Senator JOYCE (QueenslandLeader of The Nationals in the Senate) (13:40): I rise to speak about the Protection of the Sea (Prevention of Pollution from Ships) Amendment (Oil Transfers) Bill 2011. As we are well aware, the tankers are getting bigger and bigger and, because we are having to deal with the greater size of the tankers, we are getting more of this thing called ship-to-ship transfer of oil. As such, we have to start regulating and making sure that we have the proper protocols in place so that we do not create an environmental problem.

We have really had only had one experi­ence so far in Australia of these large ship-to-ship transfers, and that was by Caltex. Not for one moment do we suggest that Caltex are not doing a good job—they are. This is just a regulatory measure and it brings us into line with the protocol on the prevention of pollution from ships at sea, MARPOL—the International Convention for the Prevention of Pollution from Ships.

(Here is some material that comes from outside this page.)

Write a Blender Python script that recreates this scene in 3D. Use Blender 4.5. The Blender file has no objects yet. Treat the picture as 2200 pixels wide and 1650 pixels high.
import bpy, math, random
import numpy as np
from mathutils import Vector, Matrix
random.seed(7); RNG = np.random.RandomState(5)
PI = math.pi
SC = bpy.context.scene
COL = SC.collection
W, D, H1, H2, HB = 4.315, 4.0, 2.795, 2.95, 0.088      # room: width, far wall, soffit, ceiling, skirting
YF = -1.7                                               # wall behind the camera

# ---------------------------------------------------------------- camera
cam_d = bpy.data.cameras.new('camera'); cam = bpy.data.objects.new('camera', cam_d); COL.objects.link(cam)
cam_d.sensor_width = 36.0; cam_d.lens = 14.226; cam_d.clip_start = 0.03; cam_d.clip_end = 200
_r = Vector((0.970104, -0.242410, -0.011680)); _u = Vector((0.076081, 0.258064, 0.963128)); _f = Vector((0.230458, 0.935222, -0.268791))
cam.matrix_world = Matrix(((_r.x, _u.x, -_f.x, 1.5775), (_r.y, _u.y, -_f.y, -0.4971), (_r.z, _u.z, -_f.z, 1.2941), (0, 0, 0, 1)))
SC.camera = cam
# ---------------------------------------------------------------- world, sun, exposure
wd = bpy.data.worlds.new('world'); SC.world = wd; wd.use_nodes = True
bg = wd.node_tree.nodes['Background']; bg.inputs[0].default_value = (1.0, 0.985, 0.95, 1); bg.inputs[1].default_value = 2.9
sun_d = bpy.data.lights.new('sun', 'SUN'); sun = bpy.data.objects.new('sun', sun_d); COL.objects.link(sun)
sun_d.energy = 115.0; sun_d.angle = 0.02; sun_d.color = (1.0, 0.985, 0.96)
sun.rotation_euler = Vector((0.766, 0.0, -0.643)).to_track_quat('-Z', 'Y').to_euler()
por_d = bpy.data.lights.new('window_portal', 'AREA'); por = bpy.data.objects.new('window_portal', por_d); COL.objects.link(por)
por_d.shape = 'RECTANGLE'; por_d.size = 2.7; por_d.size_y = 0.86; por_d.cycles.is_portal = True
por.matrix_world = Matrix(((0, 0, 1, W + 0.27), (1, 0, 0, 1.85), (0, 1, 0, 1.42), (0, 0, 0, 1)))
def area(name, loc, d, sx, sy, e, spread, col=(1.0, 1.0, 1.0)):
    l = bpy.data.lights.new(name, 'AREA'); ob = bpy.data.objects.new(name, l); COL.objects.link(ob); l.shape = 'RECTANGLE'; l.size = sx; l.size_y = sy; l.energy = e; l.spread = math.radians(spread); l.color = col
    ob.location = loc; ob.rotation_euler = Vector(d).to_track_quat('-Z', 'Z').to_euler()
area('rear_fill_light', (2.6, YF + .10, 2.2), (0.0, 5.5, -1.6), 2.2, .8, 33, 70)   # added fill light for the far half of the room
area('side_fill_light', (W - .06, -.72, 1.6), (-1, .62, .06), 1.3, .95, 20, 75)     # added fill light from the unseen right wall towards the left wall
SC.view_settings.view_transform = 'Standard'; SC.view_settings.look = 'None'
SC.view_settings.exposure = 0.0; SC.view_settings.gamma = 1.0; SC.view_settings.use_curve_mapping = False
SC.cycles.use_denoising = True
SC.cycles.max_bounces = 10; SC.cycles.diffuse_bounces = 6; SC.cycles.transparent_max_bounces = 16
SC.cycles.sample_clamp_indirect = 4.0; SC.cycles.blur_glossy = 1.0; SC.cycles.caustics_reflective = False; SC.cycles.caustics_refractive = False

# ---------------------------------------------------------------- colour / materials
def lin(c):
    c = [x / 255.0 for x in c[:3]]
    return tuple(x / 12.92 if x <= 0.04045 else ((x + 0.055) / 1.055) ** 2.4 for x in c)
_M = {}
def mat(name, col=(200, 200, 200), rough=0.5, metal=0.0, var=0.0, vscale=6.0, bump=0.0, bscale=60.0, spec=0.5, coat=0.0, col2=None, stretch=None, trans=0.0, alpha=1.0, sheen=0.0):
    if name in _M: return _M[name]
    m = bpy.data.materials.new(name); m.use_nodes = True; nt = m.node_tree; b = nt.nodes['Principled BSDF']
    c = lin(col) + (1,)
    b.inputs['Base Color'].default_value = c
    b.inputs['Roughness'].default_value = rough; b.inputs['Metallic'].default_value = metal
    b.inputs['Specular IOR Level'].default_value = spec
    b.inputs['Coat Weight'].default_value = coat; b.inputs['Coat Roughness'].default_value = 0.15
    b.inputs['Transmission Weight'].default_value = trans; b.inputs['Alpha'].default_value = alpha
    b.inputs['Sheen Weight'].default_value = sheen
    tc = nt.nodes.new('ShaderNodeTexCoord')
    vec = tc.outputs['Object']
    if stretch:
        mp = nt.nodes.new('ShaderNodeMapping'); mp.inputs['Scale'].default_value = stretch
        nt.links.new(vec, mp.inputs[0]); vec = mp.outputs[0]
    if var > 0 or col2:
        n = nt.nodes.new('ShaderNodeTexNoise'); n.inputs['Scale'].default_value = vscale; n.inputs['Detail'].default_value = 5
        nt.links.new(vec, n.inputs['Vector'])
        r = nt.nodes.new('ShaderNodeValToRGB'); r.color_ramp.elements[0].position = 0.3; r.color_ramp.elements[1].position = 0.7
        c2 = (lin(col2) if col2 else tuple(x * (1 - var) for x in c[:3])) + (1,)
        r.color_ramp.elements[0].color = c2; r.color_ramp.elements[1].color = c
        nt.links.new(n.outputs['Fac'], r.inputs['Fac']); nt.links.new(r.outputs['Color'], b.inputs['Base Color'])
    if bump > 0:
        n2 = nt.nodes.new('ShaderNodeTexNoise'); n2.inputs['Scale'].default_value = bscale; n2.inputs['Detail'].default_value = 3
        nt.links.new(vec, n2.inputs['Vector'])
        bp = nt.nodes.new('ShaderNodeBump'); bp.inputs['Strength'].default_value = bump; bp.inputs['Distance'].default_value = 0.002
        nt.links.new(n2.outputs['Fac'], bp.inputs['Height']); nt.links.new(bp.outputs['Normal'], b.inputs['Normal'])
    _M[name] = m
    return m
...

We have dealt with this on a number of occasions—I think this might be the sixth time that we have been engaged with this act—and it has always been on a bipartisan basis. This is not to do with all ships. As I think has been noted, it is generally ships greater than 150 tonnes dead weight. As such, it requires that as a person goes through areas, there is a process of notifica­tion—notifying people that you are going to do a ship-to-ship transfer—and an operations plan is required to be in place. That operations plan has to be signed off that it has been submitted so that it is properly concurred with.

This is bill is noncontroversial. It was introduced in the other place, and I have had a quick read over the speech by the member for Gippsland, who at that time was repre­senting the shadow minister, Warren Truss. As I said, this is noncontroversial, and I hope that we can deal with this expediently.